Exercise task
Keep only the lines from the top of the listing through the one with "R0 = random.Random(7)", and reproduce them unaltered.

Materials provided
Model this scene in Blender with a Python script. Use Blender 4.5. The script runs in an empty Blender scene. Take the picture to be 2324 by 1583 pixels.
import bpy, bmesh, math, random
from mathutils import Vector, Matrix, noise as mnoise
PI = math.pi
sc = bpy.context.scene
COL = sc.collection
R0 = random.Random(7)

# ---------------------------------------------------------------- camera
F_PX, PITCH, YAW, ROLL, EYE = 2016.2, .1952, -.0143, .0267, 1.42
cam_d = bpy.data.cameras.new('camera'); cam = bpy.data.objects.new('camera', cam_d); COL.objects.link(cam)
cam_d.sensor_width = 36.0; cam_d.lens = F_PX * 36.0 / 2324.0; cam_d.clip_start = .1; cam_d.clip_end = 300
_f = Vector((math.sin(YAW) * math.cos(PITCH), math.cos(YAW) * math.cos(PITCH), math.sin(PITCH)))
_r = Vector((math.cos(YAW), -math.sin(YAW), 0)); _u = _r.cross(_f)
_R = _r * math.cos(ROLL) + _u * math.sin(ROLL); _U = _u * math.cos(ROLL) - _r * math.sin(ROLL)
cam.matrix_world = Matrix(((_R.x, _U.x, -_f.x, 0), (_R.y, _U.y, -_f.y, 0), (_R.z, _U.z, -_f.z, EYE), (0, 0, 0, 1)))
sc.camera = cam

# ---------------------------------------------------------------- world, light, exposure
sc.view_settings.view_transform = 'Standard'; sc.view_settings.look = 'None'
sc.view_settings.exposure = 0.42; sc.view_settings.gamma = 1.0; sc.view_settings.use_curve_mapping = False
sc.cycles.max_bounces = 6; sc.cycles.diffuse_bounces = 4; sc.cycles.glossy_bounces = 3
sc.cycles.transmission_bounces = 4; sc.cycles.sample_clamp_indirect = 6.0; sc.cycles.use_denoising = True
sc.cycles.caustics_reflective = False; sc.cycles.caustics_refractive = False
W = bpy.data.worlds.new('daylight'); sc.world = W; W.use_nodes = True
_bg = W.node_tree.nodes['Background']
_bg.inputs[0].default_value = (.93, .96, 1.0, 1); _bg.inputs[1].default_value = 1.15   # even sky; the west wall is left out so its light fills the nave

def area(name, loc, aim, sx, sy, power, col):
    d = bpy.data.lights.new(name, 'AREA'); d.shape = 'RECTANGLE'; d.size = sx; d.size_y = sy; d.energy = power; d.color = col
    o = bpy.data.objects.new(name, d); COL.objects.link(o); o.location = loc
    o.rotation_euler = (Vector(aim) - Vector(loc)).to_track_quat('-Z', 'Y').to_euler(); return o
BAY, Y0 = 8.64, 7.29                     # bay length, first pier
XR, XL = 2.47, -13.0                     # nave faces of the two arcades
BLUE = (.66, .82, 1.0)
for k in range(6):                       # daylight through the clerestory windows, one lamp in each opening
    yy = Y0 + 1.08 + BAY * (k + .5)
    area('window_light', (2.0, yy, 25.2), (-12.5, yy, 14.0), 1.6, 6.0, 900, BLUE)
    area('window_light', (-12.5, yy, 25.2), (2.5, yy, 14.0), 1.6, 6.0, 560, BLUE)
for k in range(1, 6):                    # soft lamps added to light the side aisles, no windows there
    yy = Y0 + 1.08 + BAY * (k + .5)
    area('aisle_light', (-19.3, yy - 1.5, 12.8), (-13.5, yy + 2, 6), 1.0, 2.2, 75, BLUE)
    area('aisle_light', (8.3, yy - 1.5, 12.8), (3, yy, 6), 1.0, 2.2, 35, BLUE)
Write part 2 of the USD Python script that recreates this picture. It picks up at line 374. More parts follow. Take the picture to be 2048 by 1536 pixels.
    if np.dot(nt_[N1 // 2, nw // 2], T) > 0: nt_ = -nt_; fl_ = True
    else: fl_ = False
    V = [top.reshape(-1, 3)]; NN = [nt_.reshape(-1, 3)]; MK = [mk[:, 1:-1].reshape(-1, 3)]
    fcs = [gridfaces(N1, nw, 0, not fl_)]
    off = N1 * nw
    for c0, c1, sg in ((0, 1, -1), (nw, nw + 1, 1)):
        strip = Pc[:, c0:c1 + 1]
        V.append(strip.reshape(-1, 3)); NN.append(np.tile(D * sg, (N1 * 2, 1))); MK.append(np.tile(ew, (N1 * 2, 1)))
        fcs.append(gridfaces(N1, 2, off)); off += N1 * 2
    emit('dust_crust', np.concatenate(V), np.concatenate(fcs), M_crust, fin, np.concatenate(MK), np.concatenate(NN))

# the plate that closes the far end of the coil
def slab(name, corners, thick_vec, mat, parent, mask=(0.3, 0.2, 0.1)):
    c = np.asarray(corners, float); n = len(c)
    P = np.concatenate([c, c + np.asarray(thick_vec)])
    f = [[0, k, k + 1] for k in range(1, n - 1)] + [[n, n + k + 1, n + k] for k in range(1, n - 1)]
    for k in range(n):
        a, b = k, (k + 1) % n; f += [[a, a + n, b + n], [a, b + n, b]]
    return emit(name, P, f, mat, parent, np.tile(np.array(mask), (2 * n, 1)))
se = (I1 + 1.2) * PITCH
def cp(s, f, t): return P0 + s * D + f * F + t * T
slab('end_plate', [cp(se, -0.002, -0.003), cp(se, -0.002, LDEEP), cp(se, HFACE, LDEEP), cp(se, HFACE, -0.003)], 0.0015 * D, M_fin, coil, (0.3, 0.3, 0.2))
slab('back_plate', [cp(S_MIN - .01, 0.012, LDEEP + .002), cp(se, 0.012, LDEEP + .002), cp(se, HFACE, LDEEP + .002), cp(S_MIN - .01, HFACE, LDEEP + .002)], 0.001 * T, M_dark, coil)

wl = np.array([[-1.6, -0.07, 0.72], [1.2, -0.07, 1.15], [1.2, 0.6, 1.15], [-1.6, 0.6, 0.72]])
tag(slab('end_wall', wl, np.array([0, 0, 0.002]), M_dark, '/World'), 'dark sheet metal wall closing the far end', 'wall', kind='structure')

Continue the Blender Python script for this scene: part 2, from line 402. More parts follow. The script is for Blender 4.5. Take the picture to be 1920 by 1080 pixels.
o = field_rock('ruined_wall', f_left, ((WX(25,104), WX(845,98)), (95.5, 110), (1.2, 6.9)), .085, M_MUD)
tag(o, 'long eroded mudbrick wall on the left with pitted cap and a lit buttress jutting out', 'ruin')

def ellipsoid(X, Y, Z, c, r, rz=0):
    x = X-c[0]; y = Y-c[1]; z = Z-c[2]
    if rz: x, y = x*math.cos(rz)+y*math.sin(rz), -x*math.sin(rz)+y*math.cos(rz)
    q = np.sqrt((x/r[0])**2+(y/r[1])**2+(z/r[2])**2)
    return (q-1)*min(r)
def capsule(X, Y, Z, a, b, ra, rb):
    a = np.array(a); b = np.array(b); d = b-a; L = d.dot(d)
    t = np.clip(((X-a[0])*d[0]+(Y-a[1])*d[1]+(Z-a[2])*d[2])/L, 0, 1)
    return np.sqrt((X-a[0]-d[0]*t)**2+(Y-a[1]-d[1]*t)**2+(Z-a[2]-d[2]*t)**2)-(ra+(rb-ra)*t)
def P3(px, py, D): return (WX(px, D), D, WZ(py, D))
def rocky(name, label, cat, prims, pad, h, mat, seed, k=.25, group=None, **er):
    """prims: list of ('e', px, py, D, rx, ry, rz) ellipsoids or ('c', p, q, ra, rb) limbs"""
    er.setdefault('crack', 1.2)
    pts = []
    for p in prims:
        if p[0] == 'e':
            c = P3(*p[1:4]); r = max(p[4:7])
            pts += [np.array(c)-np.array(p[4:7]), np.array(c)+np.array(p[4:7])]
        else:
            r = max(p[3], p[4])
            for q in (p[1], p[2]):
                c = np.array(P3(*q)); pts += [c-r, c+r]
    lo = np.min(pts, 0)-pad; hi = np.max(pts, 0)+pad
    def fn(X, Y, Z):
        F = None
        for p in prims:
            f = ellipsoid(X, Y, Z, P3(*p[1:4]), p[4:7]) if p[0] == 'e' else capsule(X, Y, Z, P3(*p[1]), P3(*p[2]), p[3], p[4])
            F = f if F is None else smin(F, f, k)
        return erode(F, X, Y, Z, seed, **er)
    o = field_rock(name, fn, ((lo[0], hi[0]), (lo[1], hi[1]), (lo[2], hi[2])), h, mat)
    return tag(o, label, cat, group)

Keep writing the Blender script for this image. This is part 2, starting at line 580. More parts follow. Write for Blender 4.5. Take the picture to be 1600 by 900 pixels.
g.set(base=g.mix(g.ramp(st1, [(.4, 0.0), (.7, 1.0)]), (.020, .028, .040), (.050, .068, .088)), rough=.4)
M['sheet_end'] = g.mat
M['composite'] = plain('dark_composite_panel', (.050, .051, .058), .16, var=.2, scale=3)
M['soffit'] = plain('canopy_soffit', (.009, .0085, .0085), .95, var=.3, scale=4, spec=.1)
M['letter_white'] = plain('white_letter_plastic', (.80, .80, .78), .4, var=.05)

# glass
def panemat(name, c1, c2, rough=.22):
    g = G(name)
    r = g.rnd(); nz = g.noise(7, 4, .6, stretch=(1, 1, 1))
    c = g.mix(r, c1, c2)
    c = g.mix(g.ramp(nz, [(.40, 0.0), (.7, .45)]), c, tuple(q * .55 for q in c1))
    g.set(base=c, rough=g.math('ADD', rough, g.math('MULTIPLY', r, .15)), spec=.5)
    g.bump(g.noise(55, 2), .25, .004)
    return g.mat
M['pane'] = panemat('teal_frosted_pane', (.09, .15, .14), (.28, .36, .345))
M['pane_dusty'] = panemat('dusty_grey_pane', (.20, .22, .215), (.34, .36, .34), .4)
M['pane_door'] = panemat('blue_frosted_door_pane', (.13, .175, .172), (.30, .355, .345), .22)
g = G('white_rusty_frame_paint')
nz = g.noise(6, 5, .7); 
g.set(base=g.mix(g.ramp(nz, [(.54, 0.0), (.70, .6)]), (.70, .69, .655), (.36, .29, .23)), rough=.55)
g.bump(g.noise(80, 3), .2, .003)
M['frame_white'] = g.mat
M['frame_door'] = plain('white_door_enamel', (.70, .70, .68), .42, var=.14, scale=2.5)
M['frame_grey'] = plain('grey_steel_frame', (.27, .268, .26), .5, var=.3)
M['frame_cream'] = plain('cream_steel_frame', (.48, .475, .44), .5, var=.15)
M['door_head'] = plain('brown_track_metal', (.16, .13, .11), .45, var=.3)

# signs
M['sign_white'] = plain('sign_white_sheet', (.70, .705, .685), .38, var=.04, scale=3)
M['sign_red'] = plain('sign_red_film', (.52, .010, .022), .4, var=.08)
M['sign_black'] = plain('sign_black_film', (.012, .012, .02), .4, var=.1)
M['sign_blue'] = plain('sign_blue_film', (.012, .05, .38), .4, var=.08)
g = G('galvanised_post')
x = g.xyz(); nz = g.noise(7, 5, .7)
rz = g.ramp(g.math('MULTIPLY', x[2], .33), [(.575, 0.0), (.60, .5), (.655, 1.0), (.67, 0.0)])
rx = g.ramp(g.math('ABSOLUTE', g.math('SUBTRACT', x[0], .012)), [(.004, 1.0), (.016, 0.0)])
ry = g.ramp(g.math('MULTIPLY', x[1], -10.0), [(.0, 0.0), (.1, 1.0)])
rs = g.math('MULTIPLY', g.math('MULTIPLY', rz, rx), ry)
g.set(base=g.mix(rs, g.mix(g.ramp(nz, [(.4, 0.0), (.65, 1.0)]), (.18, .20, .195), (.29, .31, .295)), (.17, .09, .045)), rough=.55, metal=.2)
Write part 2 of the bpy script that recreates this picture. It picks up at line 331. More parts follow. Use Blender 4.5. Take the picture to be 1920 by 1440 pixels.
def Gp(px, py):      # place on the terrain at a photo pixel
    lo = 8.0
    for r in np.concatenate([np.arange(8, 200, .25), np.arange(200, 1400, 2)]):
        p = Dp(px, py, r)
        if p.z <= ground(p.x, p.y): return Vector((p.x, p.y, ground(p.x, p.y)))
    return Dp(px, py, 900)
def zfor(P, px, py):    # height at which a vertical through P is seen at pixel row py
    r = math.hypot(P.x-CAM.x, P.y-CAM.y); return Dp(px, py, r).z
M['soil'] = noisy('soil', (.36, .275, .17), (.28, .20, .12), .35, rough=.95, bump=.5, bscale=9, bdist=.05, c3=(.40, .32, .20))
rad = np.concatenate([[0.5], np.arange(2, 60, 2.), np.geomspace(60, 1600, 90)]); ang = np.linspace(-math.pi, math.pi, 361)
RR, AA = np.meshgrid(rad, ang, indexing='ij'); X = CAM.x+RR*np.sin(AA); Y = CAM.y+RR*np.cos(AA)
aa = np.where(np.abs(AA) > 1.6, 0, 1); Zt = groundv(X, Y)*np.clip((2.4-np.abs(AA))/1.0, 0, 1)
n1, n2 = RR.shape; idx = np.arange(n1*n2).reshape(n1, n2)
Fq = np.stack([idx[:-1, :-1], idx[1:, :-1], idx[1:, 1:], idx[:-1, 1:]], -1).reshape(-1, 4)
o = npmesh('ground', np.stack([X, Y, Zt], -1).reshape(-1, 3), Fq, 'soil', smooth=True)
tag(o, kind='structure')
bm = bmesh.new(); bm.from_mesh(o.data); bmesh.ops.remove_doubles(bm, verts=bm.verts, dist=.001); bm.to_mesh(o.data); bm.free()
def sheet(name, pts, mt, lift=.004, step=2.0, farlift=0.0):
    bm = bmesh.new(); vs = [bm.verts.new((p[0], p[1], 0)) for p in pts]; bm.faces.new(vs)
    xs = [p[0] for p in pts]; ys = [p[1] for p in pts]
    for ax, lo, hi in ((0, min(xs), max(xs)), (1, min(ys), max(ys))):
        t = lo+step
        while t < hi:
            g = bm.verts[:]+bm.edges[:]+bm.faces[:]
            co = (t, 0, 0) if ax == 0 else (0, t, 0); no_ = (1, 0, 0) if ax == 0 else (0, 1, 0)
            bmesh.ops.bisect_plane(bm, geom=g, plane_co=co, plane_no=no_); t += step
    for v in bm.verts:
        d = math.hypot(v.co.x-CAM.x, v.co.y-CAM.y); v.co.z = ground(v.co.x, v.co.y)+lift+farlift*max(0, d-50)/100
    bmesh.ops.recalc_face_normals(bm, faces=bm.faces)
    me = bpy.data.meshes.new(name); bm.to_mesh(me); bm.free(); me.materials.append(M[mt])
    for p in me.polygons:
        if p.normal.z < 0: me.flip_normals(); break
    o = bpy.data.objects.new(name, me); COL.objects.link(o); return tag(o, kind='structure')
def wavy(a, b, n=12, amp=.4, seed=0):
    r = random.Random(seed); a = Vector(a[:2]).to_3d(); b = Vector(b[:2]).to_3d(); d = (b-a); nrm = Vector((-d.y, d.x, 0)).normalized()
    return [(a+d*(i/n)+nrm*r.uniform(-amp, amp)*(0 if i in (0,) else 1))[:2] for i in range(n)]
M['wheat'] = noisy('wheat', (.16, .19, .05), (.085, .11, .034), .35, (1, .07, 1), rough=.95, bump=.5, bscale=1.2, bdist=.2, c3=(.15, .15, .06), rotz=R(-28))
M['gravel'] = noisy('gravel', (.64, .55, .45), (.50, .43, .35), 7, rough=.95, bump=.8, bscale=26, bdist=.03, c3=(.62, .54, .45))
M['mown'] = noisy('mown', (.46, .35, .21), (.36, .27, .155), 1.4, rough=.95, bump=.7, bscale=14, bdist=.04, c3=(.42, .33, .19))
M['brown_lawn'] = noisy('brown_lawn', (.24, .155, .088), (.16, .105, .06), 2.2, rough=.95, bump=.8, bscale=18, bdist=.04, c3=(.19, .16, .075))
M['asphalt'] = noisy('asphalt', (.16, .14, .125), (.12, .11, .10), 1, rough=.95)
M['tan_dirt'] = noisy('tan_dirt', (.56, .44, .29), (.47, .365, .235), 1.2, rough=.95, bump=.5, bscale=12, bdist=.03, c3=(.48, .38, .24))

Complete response
Model this scene in Blender with a Python script. Use Blender 4.5. The script runs in an empty Blender scene. Take the picture to be 2324 by 1583 pixels.
import bpy, bmesh, math, random
from mathutils import Vector, Matrix, noise as mnoise
PI = math.pi
sc = bpy.context.scene
COL = sc.collection
R0 = random.Random(7)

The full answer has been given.